Fed offers fresh aid to shaky recovery
The Federal Reserve on Tuesday took a small but significant step to counter a weakening U.S. economic recovery, saying it would use cash from maturing mortgage bonds it holds to buy more government debt.
The decision to reinvest proceeds from the nearly $1.3 trillion in mortgage-linked debt, acquired during the 2008 financial crisis in an effort to keep borrowing costs down, represents a policy shift for the central bank.
Until recently officials had been avidly debating an exit strategy from the extraordinary monetary stimulus delivered during the financial crisis, but recent signs of weakness forced the Fed to downgrade its economic assessment.
That policy is not without drawbacks.
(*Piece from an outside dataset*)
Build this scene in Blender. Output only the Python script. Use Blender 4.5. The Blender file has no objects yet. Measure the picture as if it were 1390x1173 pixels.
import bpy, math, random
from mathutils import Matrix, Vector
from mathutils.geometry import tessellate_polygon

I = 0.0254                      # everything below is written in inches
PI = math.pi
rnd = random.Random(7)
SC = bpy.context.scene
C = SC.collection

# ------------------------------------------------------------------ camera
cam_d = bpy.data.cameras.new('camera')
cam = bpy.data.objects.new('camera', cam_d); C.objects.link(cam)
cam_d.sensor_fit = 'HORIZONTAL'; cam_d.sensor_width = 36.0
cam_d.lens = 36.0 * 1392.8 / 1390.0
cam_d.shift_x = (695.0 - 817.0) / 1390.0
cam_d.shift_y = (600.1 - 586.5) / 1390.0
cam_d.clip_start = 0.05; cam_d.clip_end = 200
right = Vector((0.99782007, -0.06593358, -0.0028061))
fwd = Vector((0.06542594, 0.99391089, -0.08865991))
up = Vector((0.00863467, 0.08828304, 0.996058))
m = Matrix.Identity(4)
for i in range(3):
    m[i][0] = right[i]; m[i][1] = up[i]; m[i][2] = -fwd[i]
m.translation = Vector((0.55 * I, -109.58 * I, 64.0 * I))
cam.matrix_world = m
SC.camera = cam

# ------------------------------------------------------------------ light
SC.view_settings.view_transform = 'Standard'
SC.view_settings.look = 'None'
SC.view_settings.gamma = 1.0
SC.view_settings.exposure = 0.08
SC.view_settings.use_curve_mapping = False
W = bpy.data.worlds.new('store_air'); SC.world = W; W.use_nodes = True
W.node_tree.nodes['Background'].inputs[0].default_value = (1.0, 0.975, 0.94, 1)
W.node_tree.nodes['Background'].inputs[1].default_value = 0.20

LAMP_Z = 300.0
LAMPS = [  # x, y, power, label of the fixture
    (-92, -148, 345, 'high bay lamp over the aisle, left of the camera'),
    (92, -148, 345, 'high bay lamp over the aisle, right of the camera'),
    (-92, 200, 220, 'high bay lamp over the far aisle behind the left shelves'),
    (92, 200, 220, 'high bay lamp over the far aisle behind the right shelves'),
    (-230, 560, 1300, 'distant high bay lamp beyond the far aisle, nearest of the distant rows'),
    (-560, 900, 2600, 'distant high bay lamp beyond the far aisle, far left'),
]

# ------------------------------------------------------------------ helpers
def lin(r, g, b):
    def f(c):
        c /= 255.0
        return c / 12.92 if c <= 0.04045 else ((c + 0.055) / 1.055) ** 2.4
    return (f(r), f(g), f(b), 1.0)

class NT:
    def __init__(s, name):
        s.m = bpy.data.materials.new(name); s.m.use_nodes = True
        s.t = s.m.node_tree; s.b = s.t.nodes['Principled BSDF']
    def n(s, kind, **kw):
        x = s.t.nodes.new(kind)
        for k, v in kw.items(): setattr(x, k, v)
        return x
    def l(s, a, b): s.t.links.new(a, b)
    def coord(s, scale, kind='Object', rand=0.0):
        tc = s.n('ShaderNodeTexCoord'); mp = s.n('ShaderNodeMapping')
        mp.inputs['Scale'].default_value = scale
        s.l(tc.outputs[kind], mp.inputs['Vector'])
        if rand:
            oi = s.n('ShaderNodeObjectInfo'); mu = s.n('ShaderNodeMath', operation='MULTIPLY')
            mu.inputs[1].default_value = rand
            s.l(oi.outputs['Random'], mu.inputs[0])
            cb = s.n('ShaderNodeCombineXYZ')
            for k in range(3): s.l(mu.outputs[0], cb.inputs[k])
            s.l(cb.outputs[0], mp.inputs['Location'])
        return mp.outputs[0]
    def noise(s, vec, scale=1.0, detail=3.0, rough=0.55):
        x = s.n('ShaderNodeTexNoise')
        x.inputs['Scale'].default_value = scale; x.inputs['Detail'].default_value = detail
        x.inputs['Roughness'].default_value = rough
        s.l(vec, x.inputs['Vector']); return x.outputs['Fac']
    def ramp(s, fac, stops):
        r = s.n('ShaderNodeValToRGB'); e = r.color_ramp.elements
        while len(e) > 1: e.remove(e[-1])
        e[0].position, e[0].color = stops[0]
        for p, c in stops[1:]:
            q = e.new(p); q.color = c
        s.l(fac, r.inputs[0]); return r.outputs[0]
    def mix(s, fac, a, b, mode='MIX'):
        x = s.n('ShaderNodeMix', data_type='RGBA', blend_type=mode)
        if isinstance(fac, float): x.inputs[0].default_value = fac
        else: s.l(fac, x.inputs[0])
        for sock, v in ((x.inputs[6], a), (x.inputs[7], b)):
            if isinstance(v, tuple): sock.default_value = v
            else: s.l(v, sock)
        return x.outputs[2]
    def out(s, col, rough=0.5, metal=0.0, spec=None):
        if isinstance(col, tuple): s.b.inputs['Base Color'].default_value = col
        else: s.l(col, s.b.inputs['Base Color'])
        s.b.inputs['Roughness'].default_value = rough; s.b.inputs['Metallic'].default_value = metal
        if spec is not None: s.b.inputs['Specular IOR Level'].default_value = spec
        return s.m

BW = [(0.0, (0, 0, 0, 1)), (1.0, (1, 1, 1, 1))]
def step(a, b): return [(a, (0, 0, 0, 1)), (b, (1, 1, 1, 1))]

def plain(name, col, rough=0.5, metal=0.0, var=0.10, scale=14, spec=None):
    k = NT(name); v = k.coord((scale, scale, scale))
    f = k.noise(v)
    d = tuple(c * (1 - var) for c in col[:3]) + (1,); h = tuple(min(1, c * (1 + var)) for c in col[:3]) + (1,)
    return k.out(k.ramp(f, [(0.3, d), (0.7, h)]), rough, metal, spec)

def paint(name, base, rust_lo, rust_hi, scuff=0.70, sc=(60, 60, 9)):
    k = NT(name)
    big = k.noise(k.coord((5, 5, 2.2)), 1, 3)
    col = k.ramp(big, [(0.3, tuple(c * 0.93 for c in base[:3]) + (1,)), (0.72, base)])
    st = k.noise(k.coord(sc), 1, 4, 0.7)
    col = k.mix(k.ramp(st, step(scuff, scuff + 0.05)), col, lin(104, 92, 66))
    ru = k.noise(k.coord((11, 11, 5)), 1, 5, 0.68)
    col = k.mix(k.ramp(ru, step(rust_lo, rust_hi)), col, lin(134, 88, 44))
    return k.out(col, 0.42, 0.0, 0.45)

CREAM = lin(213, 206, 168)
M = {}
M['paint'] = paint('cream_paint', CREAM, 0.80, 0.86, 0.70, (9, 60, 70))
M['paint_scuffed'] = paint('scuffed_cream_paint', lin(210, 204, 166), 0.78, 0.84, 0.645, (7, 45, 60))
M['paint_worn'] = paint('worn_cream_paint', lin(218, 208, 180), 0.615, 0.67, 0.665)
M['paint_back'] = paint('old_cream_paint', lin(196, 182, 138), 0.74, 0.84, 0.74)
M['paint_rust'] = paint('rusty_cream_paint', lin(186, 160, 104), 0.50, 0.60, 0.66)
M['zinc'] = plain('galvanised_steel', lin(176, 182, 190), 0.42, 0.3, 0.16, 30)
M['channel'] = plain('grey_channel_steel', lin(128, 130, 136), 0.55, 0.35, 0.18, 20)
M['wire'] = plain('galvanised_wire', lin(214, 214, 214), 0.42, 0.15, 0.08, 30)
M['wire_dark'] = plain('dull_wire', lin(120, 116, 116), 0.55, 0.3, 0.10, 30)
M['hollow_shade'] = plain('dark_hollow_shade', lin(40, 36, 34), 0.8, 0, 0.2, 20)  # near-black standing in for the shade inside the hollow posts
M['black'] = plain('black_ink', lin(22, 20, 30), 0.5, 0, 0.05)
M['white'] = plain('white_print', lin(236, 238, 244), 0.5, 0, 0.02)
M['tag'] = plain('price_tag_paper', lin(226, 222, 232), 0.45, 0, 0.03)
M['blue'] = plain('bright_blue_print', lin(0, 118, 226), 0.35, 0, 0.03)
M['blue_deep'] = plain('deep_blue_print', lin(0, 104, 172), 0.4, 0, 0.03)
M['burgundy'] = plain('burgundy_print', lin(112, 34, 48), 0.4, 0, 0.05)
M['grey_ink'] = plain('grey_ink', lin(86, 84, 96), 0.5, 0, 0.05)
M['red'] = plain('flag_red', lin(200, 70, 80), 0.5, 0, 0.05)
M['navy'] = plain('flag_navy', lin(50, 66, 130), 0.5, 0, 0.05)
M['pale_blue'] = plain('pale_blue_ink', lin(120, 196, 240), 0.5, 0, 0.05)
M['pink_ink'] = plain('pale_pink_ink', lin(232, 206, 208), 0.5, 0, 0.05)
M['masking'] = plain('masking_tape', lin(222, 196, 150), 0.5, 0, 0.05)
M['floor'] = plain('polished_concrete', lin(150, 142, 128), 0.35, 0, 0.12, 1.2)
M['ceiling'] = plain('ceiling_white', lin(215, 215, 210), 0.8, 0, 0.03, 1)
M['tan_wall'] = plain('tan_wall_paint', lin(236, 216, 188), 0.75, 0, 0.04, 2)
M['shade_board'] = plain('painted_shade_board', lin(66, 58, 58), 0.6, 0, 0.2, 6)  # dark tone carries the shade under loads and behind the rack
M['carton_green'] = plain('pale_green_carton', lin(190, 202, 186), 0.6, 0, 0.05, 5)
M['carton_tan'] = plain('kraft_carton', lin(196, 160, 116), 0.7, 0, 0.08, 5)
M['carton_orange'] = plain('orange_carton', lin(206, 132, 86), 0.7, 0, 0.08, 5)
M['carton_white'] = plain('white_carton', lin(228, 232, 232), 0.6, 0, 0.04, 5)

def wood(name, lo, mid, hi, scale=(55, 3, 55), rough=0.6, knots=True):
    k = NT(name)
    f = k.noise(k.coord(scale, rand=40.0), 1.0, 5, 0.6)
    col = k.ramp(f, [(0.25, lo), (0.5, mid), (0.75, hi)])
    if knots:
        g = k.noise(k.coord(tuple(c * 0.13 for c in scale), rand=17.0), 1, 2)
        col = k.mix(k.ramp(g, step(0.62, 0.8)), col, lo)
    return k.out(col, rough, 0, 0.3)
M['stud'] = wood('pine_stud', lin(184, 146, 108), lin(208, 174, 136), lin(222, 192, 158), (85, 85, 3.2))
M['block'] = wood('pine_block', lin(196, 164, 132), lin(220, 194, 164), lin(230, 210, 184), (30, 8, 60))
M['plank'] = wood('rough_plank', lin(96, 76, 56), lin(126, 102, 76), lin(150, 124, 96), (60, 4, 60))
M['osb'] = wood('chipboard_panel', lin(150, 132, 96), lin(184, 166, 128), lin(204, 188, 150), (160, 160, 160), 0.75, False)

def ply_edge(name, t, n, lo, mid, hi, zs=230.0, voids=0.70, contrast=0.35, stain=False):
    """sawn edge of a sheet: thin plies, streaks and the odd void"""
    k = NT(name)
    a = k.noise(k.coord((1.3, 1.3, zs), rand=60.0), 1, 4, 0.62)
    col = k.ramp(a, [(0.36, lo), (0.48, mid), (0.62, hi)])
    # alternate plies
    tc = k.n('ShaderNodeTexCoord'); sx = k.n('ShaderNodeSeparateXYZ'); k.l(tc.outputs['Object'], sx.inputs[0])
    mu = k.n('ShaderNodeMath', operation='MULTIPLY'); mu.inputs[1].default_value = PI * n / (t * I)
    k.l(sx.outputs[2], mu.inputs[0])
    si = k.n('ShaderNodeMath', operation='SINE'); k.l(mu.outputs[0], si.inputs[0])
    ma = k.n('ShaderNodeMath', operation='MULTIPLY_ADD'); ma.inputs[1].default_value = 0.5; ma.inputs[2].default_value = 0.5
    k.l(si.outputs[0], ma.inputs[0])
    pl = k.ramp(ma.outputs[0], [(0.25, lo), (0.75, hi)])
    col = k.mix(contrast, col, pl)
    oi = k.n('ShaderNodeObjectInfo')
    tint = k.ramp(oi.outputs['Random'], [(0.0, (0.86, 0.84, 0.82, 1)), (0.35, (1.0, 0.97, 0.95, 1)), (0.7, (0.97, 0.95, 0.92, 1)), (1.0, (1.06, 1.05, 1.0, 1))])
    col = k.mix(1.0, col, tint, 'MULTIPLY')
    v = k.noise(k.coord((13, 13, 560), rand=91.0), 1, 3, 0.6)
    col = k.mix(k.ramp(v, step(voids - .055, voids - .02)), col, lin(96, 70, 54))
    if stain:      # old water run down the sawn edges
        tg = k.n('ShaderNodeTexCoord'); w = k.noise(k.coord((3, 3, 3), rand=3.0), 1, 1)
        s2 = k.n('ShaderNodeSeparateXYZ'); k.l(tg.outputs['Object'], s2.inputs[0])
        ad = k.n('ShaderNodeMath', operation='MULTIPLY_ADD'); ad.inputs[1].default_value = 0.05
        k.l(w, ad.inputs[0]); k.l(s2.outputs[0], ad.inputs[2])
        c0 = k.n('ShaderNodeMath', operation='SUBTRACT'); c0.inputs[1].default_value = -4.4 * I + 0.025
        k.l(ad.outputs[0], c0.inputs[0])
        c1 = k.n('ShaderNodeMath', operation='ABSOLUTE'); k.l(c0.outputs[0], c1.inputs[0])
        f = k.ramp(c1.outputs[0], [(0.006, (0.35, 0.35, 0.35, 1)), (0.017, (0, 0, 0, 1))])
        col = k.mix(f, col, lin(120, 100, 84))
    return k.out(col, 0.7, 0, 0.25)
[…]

It could expose the Fed to charges that it is printing money to help fund the government’s large budget deficit — something Fed officials have repeatedly vowed not to do.
Some officials have been worried that the economy could fall into a deflationary cycle of falling prices and depressed consumption if activity does not pick up.
Consumer prices excluding food and energy rose just 0.9 percent in the 12 months through June, holding for a third straight month at the lowest level seen since January 1966.
The fear of deflation elicits comparisons with Japan, which has long struggled with economic stagnation and falling prices.
The Bank of Japan, which also met on Tuesday, decided to hold off on any further easing measures despite a rise in the yen, which has rallied near a 15-year high on expectations of further measures by the Fed.